伊波 とにかくインパクトを大事にしたいと思っていました。そのインパクトというのは、ただ曲が強いとかではなく、伊波杏樹という人がどういうインパクトを出すのか?……なんだか技みたいな言い方になっちゃっていますけど(笑)、そういう感覚ですね。伊波杏樹が解き放つものは何なんだ?ということをファンの人には楽しみにしてほしいし、私のことを知らない人には曲を聴いてもらったときに振り返ってほしい、みたいなところで。
――FAKE TYPE.のトップハムハット狂さんの楽曲提供による表題曲「NPNL」は、実際にかなりのインパクトがある楽曲になりました。
伊波 元々いつかFAKE TYPE.さんとご一緒したいというのを、憧れのような感覚でプロデューサーに話していたんですけど、今回叶うことになって、めちゃくちゃドキドキしました。本当に叶ったら叶ったで嬉しすぎて、心臓が飛び出そうなくらい(笑)。
――「Killer Bee」はロックでしたが、今回の楽曲のジャンルは……。
伊波 スウィング系とか、ボーカロイド系な感覚がありますね。この曲をいただいたときは、仮歌の段階から「うわ、FAKE TYPE.さんが本当に曲を書いてくれたんだ!」って思うと同時に、「これ、私が歌えるのかな?」というくらい、めちゃくちゃ完成されていたんです。ラップとかもかなりありますし、今までの伊波杏樹だったらやるとは思われなかったような空気感の楽曲が届いたので、相当頑張らないといけないなという気持ちになって。でも、すごくワクワクしたんですよ。自分の中でも細かくディレクションしながら試行錯誤を繰り返して、出来上がっていくのを楽しむ楽曲だなと思っていました。
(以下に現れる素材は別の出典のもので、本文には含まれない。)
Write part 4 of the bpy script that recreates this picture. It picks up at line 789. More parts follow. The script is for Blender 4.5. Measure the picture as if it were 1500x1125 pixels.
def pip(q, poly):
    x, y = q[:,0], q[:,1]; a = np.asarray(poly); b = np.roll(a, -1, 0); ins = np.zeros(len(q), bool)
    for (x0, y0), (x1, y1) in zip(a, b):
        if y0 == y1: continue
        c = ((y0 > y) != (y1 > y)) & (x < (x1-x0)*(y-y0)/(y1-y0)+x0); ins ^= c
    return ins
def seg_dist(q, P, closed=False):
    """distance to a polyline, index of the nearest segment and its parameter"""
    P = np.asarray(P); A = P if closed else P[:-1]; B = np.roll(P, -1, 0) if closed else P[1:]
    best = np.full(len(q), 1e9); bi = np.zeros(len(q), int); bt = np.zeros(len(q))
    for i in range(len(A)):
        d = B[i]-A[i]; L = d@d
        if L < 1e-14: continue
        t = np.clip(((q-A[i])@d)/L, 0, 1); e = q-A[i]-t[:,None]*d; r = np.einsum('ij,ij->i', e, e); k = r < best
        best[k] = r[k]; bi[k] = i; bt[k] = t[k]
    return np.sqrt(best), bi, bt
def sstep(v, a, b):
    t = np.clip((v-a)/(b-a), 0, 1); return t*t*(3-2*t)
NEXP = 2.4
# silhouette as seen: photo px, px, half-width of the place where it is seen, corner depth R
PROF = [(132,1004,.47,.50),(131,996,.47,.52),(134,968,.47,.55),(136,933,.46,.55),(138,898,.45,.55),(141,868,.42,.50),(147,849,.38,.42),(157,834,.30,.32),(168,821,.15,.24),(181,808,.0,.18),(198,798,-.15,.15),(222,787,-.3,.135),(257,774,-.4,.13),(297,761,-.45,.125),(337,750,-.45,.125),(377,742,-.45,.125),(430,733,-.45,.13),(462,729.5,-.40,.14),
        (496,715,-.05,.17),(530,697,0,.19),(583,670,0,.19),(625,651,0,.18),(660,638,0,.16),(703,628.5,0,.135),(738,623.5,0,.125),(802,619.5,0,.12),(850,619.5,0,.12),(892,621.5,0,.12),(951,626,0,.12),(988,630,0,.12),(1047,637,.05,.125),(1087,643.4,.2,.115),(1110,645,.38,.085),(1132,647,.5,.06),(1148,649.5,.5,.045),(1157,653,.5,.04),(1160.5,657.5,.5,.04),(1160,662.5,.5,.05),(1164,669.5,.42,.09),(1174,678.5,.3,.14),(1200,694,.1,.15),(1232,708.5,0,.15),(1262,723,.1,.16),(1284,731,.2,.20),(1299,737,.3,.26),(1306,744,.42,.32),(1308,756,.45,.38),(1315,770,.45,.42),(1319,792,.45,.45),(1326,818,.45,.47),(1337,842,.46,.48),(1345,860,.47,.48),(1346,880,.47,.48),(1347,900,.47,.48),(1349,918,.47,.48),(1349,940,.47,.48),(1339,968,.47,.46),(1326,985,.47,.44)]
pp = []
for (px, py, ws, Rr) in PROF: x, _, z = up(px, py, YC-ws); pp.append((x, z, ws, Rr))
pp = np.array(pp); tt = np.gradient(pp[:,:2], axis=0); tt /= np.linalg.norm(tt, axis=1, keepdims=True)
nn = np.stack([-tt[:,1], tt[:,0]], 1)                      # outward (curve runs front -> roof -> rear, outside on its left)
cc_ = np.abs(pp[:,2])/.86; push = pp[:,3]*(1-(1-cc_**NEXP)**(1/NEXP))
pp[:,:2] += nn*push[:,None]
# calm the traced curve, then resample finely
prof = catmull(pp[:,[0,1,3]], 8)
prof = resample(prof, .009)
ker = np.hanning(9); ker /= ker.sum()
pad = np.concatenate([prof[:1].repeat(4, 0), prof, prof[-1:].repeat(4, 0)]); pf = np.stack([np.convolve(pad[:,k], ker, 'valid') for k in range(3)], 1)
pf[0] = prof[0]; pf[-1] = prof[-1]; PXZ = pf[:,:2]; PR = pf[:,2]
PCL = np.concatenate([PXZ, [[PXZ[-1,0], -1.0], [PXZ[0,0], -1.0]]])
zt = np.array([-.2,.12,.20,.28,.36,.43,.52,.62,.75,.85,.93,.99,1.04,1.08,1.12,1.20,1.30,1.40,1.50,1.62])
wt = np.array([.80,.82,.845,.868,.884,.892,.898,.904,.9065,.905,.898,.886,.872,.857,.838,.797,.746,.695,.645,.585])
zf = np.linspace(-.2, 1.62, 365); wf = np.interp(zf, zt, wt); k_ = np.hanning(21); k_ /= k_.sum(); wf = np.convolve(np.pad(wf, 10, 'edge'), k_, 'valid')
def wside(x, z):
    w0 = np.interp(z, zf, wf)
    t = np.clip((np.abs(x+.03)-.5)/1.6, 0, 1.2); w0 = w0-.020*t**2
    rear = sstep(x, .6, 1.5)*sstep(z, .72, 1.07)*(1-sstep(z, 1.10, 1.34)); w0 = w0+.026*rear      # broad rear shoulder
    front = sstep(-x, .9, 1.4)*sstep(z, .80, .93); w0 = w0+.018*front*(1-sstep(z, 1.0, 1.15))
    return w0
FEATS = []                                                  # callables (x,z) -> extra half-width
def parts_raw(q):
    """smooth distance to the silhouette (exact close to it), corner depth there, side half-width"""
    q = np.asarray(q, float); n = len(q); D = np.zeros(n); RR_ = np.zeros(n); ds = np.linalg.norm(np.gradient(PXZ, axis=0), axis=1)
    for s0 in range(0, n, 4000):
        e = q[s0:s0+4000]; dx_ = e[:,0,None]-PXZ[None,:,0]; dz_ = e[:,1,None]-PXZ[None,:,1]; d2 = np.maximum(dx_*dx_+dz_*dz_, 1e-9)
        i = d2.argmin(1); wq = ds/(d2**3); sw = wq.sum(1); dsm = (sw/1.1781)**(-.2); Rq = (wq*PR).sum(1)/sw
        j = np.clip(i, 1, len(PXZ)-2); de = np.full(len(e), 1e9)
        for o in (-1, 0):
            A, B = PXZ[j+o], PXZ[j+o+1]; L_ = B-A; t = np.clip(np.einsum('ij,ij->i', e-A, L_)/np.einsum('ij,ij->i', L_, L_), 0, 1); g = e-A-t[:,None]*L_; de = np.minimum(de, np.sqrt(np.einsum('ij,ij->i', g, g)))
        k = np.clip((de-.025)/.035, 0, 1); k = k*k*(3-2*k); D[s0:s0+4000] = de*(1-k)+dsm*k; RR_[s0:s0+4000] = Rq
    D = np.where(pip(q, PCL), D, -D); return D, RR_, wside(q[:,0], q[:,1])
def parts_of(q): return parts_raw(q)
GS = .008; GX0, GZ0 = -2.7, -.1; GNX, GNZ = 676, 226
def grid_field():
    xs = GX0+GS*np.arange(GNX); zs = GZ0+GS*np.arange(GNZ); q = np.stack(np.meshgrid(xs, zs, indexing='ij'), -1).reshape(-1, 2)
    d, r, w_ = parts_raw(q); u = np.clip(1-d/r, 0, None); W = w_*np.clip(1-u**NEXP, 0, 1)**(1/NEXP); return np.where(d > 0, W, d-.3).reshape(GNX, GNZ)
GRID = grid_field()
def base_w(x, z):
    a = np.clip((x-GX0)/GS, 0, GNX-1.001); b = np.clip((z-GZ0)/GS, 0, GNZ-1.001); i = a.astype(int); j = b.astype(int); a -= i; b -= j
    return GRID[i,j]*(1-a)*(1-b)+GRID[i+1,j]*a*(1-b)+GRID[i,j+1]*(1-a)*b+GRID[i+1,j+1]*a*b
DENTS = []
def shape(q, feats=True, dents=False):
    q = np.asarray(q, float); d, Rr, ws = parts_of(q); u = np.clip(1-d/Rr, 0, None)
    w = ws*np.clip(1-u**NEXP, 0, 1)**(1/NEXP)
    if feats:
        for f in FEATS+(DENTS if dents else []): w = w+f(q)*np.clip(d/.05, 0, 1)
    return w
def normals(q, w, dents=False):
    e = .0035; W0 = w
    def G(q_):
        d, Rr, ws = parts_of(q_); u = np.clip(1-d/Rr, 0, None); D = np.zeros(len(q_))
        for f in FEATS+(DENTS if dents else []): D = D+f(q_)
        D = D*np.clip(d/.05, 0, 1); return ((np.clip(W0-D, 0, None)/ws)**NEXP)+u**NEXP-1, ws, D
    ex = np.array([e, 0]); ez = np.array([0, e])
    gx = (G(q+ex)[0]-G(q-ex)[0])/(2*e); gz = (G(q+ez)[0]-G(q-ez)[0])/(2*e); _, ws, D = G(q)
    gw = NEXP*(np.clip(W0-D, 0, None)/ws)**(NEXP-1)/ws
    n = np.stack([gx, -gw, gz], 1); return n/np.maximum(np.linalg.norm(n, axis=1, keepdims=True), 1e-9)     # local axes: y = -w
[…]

――ラップの部分も含めて、伊波さんの色んな声を楽しめる楽曲でもありますね。
伊波 始まりから終わりまで目まぐるしいほどにインパクトが続くので、聴いていて楽しいのはもちろんですけど、楽曲自体はものすごく芯の強い楽曲だと思っていて。「NPNL」というタイトルは「No pain No love」の略で、傷とか痛みとか、それを愛情というものでしっかりと受け止めていくとか、信じていくことを大事にした楽曲だと思うので、私は景色をしっかり思い浮かべながらも、そういう芯を絶対に外さないように届けたいと、ライブで歌っていてより思いました。そのなかで、最後にこの曲が終わったときに残るもの、何回も何回も聴いて残るものは何だろう?というのをリスナーの皆さんに考えてもらえたらいいのかな、という楽曲に仕上げているつもりではあります。
――最初に聴いたときはインパクトに圧倒されるかもしれないけど、何度も繰り返し聴くことで楽曲の伝えたいことがわかってくるという。
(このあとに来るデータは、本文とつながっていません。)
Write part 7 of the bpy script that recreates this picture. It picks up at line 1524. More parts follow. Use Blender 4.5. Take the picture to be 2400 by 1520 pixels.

伊波 伝わると思います。歌詞だけ読んでも私は共感することがすごく多かったので。パッと見て難しいなと思っても、読み解いていったり調べたりしていくと、すごくよくできているリリックで。歌っていて気づくこともたくさんありましたし、ライブで歌うたびに成長していく自分がいて、すごく楽しかったですね。
――ライブで初めて披露したときのお客さんの反応は?
伊波 ツアー初日の福岡公演はどよめいていました(笑)。アンコールで歌ったんですけど、正直、私も緊張していたんです。「レコーディングではやったけど、ラップ、本当にいけるのか?」みたいな。でも、やってみたらめちゃくちゃ楽しくなっちゃって、お客さんも乗ってくれるのが早かったんですよ。色んなジャンルを普段から聴いているからなのか、スウィングなのに頭からちゃんとクラップしてくれたりして、飲み込みがすごく早かったですね。ラップのときは、みんなのびっくりしたというような反応を間近で受けられて、それも楽しかったです。